Often, days go by without finishing any tasks because of the need to answer phone calls and emails, and coordinating work. Then, there are administrative tasks such as preparing invoices, reviewing insurance or contracts, planning the company party, human resource issues, interviews, workload, company meetings, etc. There are also meetings and emails for being on a professional association board.

What qualities are important for this position?

Good communication (verbal and written), the ability to prioritize and reprioritize tasks as conditions change, being able to jump from one project to the next, seeing the big picture and delving into details, working well with clients, staff, subcontractors, and contractors, and networking with associations or other groups. 

What about technical skills?

Reading technical plans and specifications, reading volumes of previous investigations and cleanups—and boiling them down and creating a strategy for the redevelopment, investigation and remediation cost estimating, contaminated soil design, vapor mitigation design, permitting, ACAD and/or GIS, understanding GIS/survey information, stormwater issues related to contaminated soil and groundwater, groundwater modeling, review of lab reports and comparison to cleanup goals, understand state and federal regulatory investigation and cleanup guidance, etc.

What part of your job is most satisfying?

Working with people to solve complicated problems. By working with a team, you can solve tough problems with better solutions.

Most challenging?

Technical areas that I'm not an expert in, but then I tap into others to understand those issues. Every project has a really tough part to work through and you don't know when it will hit or what the problem will be—that's when you buckle down and talk to others to help solve it, brainstorm, etc.

What training is there for your position?

Continuous education, including OSHA HAZWOPER Health and Safety Training and Annual Refreshers, Minnesota Brownfields (educational forums include vapor intrusion, PFASs, regulatory updates, etc.), MPCA offers consultant or education training, Department of Employment and Economic Development has brownfield education, ACAD training, Professional Associations (MN Brownfields, Society of American Military Engineers, ASCE, etc.), brownbag lunches by laboratories, site work contractors, technical remediation contractors, etc., business-related training such as human resources, accounting, business development, insurance, legal, etc. 

What are your possible career paths now?

I could work at a wide variety of places including government (state, federal, local), other consultants, industry, nonprofits, etc. I could go up in responsibility, lateral to a different company, or consider something new. I also could join and be active in many professional associations—a good way to connect with different companies and disciplines.

Advice for current students?

Do it!

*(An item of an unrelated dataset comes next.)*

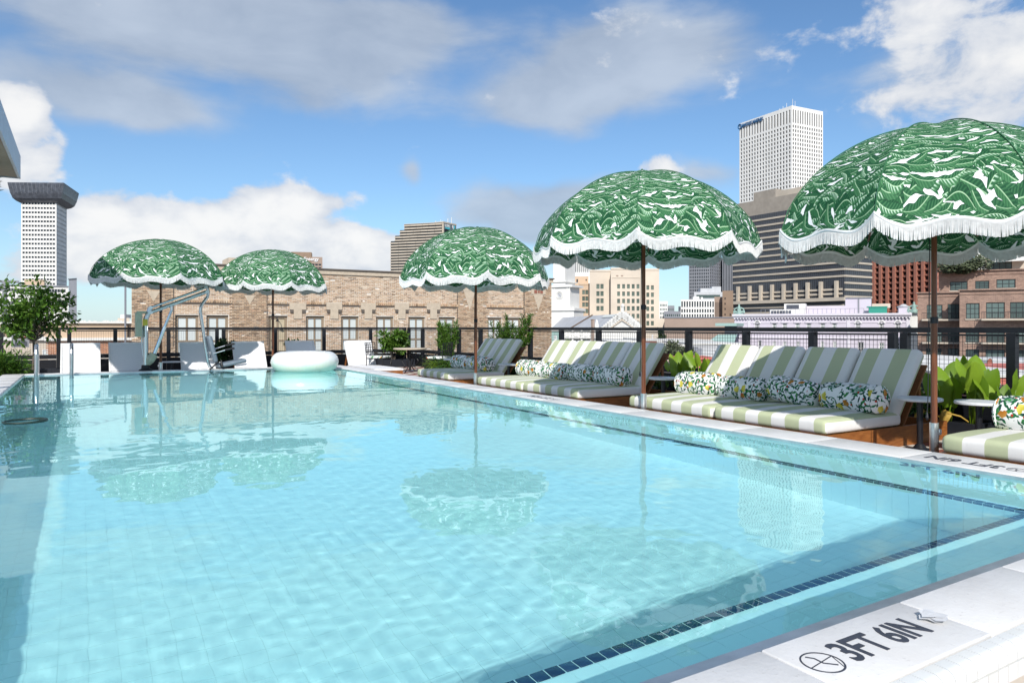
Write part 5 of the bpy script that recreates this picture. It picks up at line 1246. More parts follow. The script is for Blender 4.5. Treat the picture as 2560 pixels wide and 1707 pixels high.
# planters along the fences
def planter(x0, y0, x1, y1, z1, label, name='planter_box'):
    t = thing(name, label, 'planter', ((x0 + x1) / 2, (y0 + y1) / 2, DZ)); w = .03
    m = MB()
    m.box((x0, y0, DZ), (x0 + w, y1, z1)).box((x1 - w, y0, DZ), (x1, y1, z1)).box((x0 + w, y0, DZ), (x1 - w, y0 + w, z1)).box((x0 + w, y1 - w, DZ), (x1 - w, y1, z1)); m.build('shell', M['planter'], t)
    MB().box((x0 + w, y0 + w, DZ), (x1 - w, y1 - w, z1 - .04)).build('soil', M['soil'], t); return t
for y0, y1, lb in ((1.2, 3.55, 'dark planter box at the right end holding broad lime leaves'), (3.65, 6.0, 'dark planter box behind the nearer pair of striped daybeds'), (6.1, 8.4, 'dark planter box behind the side table between two daybed groups'), (8.5, 11.0, 'dark planter box behind the middle daybeds'), (11.1, 14.0, 'dark planter box under the tall spindly shrub behind the farthest daybed'), (14.1, 17.0, 'dark planter box under the slim conifer shrub by the bistro set')):
    planter(7.62, y0, 8.12, y1, -.07, lb)
planter(7.0, 18.7, 8.1, 19.3, .0, 'dark planter box in the far corner under the bushy round shrub'); planter(2.6, 18.75, 3.8, 19.3, -.02, 'dark planter box behind the pool lift chair'); planter(4.2, 18.75, 5.4, 19.3, -.02, 'dark planter box behind the white swim ring')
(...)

I have been challenged and excited every day of my career. It has been rewarding—all the interesting people and projects that I've had the opportunity to work on. My major gave me a purpose in life, to help with assessment, investigation and remediation of contaminated properties.

Any other advice you'd like to share?

Work really hard in the beginning of your career. Take on a wide variety of projects. There is something to learn on all projects. If someone asks you to do something, say yes as much as you can.

Join associations and be active—like joining committees or being on the board. Give back to the University of Minnesota (UMN) by speaking in classes, answering surveys, donating money—these are all great networking opportunities. The UMN gave me my start on a very successful career, and I can't thank them enough. And the UMN is even better today than they were when I graduated. 

While you’re still in school, it is important to do internships during your junior and senior year. Multiple internships help you learn about different areas of engineering, makes you more competitive to getting your first job, or being offered a job at your internship company. In addition, I would recommend that you take your Fundamentals in Engineering exam during your senior year.